Central Intelligence Agency Director George Bush said yesterday that he is "appalled" by leaks of a new government report on long-range Soviet military intentions and that those who leaked the information violated security agreements and lacked discipline.

I'm a little disillusioned because I never thought that we could be in this kind of phantom duel where you're battling with unnamed sources," Bush said in a television interview.

"I just thought that we were more disciplined within the intelligence community," he said.

The report, the National Intelligence Estimate on the Soviet Union, is an annual U.S. estimate of Soviet strategic objectives over the next 10 years. The estimate is classified top secret.

However, it has been widely reported that an outside panel, commissioned last June to challenge the judgement of government intelligence analysts, concluded in the current estimate that the Soveits are seeking military superiority over the United States.

The articles said the conclusions of the outside panel differed from those of the U.S. analysts, who have contended that the Soviets are seeking military parity with this country, not superiority.

Bush refused to confirm or deny any of the reported conclusions.

"I'm not discussing the conclusions," he said. "The worst thing a director of central intelligence could do is to come here and appear on this program and discuss sensitive conclusions of national intelligence estimates.

"I'm simply not going to do it," Bush said. "To the degree a member of the team (responsible for analyzing the intelligence estimates) is giving out a conclusion, he is violating a security agreement, and I don't want to be a party to that," Bush said.

The CIA director said he appeared on the interview program, "Face the Nation" (OBS, WTOP) in part, to "gun down" speculation that the CIA was coming up with a tough estimate of Soviet military plans, and then allowing it to be leaked to the press as part of a plan to dissuade President-elect Jimmy Carter from seeking to cut the defense budget.

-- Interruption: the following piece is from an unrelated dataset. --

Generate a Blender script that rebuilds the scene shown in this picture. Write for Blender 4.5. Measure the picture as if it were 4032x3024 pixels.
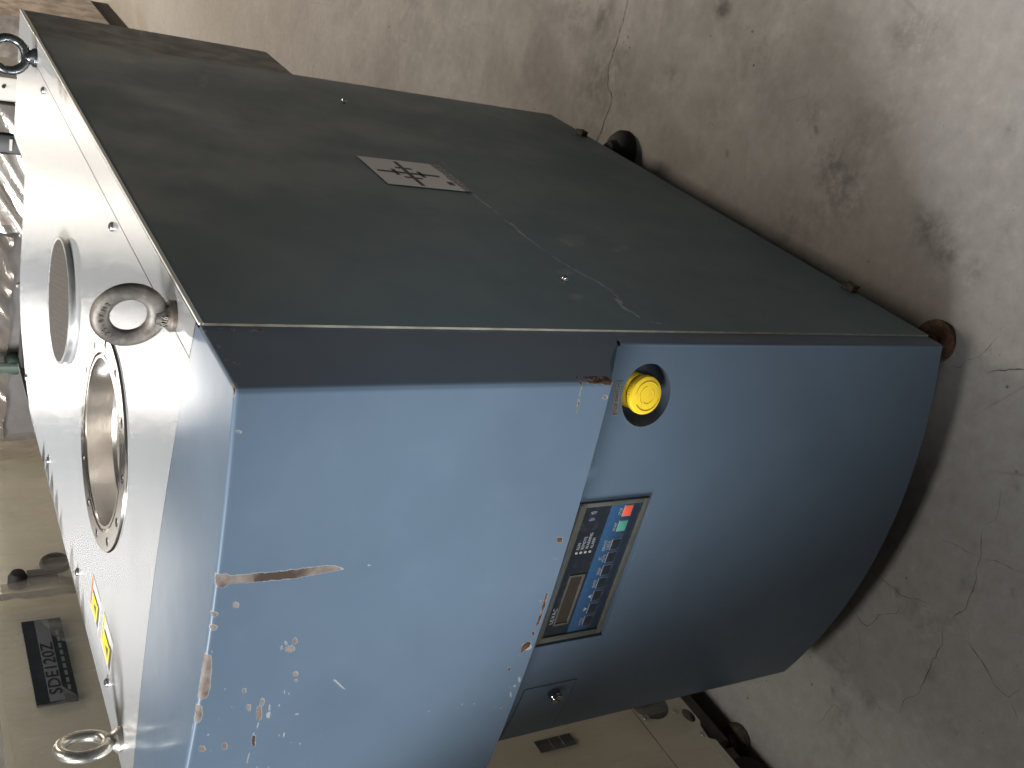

That speculation "just couldn't be farther from the truth," Bush said.

"That gets to the integrity of the process," he said. "And I am here to defend the integrity of the intelligence process . . . The CIA has great integrity. It would never take directions from a policymaker - me or anybody else - in order to come up with conclusions to force a President-elect's hand or a President's hand," he said.

Bush said that though he was "disillusioned" about the leaks surrounding the intelligence estimate, he would not do away with the concept of having outside experts come in to review and analyze official intelligence data.

"The concept . . . of challenging conclusions by outside expertise has enormous appeal to me," he said. He added that he is "considering a plan" and will recommend to his successor, Theodore Sorensen, that outside experts be used in a similar capacity.

"I still feel that, to the degree outsiders with expertise can critique estimates, the policymakers are apt to have a finer (intelligence) product."

Asked to give his opinion about whether the Soviets are seeking military superiority over the United States, Bush said: "There are some worrisome signs that are being looked at very, very closely - worrisome signs that are being reviewed with a ferocity, or an intensity, this year that weren't examined with the same intensity last year."